Science fiction film is a film genre that uses science fiction: speculative, science-based depictions of phenomena that are not necessarily accepted by mainstream science, such as extraterrestrial life forms, alien worlds, extrasensory perception, and time travel, often along with futuristic elements such as spacecraft, robots, cyborgs, interstellar space travel or other technologies. Science fiction films have often been used to focus on political or social issues, and to explore philosophical issues like the human condition. In many cases, tropes derived from written science fiction may be used by filmmakers ignorant of or at best indifferent to the standards of scientific plausibility and plot logic to which written science fiction is traditionally held.

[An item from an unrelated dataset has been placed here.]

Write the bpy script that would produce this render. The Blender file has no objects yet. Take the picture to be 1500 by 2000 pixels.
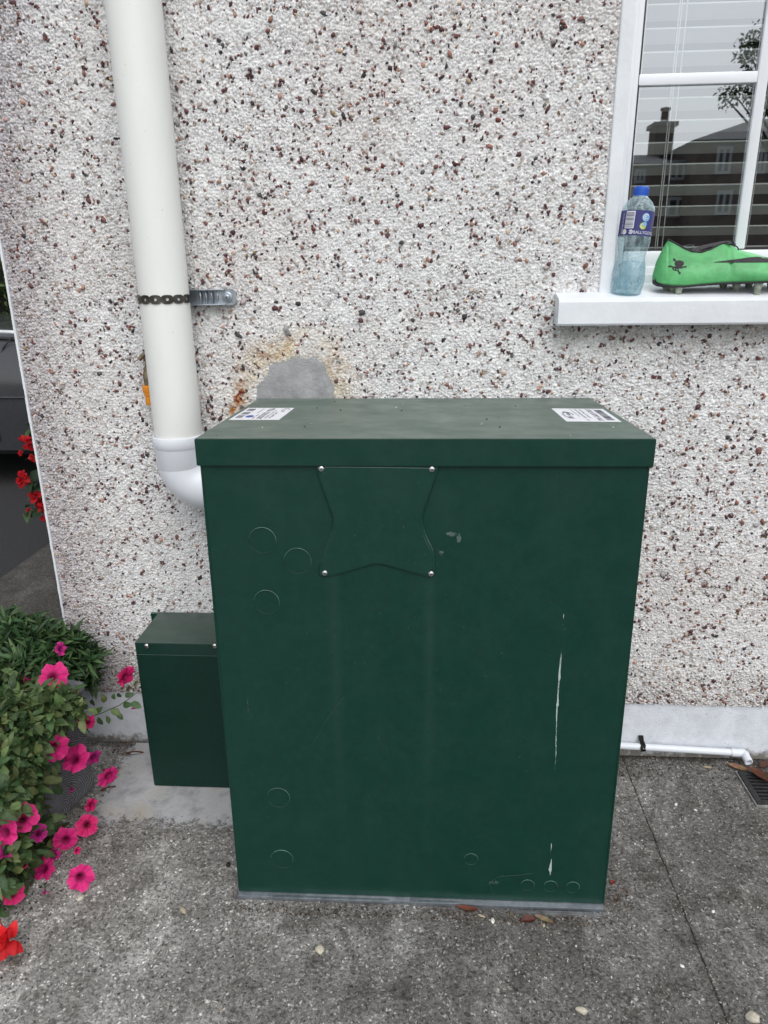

The genre has existed since the early years of silent cinema, when Georges Melies' A Trip to the Moon (1902) amazed audiences with its trick photography effects. The next major example in the genre was the 1927 film Metropolis. From the 1930s to the 1950s, the genre consisted mainly of low-budget B-movies. After Stanley Kubrick's 1968 landmark 2001: A Space Odyssey, the science fiction film genre was taken more seriously. In the late 1970s, big-budget science fiction films filled with special effects became popular with audiences after the success of Star Wars and paved the way for the blockbuster hits of subsequent decades.
Robots have been a part of science fiction since the Czech playwright Karel Čapek coined the word in 1921. In early films, robots were usually played by a human actor in a boxy metal suit, as in The Phantom Empire, although the female robot in Metropolis is an exception. The first depiction of a sophisticated robot in a United States film was in The Day the Earth Stood Still.
Robots in films are often sentient and sometimes sentimental, and they have filled a range of roles in science fiction films. Robots have been supporting characters, such as Robby the Robot in Forbidden Planet, sidekicks (e.g., C-3PO and R2-D2 from Star Wars), and extras, visible in the background to create a futuristic setting. As well, robots have been formidable movie villains or monsters (e.g., the robot Box in the 1976 film Logan's Run. In some cases, robots have even been the leading characters in science fiction films; in the 1982 film Blade Runner, many of the characters are bioengineered android "replicants".
Films like Bicentennial Man and A.I. Artificial Intelligence depicted the emotional fallouts of robots that are self aware.
One popular theme in science fiction film is whether robots will someday replace humans, a question raised in the film adaptation of Isaac Asimov's I, Robot, or whether intelligent robots could develop a conscience and a motivation to take over or destroy the human race (as depicted in The Terminator).